* Exercise data:

────

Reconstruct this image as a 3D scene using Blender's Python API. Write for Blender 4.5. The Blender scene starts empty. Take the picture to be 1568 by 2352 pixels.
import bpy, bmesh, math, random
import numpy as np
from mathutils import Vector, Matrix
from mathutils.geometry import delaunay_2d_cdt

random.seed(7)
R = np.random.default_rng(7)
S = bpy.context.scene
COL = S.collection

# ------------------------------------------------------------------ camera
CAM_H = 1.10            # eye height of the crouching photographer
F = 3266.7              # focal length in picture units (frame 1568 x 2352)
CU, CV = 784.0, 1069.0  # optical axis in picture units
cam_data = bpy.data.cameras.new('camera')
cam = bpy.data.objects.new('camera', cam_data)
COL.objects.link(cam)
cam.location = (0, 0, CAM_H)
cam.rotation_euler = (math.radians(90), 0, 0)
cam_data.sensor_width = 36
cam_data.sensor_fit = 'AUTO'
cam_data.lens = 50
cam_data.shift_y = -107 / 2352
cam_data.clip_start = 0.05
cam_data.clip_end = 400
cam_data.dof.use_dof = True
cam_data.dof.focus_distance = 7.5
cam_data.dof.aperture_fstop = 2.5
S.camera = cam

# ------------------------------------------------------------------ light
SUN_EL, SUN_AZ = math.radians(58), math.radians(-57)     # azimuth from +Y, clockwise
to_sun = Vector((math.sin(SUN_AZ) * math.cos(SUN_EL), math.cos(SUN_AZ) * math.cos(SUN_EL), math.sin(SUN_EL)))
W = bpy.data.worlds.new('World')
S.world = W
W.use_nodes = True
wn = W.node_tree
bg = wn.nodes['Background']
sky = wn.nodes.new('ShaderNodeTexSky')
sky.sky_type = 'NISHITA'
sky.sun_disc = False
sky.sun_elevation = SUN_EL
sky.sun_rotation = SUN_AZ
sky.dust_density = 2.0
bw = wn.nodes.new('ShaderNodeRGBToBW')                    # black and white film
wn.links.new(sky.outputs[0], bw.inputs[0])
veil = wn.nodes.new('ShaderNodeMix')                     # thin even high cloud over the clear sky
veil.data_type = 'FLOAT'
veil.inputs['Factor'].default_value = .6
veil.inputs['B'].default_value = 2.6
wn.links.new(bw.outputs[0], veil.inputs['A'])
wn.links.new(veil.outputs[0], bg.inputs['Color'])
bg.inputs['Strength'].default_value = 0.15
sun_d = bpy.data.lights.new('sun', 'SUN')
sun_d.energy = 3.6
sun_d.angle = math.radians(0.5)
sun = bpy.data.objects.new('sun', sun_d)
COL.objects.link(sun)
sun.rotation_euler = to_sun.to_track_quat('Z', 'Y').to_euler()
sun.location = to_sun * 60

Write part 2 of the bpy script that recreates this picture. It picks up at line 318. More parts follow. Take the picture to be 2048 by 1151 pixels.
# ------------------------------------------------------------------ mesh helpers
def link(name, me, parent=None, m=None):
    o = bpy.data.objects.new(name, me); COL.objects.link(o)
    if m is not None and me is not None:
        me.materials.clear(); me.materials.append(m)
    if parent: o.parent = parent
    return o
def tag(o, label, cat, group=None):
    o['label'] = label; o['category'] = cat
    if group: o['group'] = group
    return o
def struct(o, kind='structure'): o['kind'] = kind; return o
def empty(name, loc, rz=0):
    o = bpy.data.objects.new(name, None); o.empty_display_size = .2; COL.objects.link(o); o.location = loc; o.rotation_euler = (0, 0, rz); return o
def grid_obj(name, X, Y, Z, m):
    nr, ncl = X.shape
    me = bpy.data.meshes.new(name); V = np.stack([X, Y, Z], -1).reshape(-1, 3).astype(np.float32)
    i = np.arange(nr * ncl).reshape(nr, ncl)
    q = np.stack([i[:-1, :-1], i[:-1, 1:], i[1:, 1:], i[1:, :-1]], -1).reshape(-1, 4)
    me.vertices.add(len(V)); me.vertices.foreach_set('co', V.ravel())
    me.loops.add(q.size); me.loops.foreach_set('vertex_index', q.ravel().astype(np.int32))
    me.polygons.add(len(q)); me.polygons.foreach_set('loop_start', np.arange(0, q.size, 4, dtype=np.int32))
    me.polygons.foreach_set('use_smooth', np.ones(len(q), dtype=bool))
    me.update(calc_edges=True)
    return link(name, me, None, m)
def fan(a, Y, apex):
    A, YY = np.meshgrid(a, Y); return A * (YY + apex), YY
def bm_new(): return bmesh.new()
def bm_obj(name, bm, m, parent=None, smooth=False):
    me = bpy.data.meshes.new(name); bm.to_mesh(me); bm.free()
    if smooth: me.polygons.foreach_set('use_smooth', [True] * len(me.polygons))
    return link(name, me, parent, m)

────

Return, word for word, every line from the top of the entries down to the line that holds "COL = S.collection", both included.

Reconstruct this image as a 3D scene using Blender's Python API. Write for Blender 4.5. The Blender scene starts empty. Take the picture to be 1568 by 2352 pixels.
import bpy, bmesh, math, random
import numpy as np
from mathutils import Vector, Matrix
from mathutils.geometry import delaunay_2d_cdt

random.seed(7)
R = np.random.default_rng(7)
S = bpy.context.scene
COL = S.collection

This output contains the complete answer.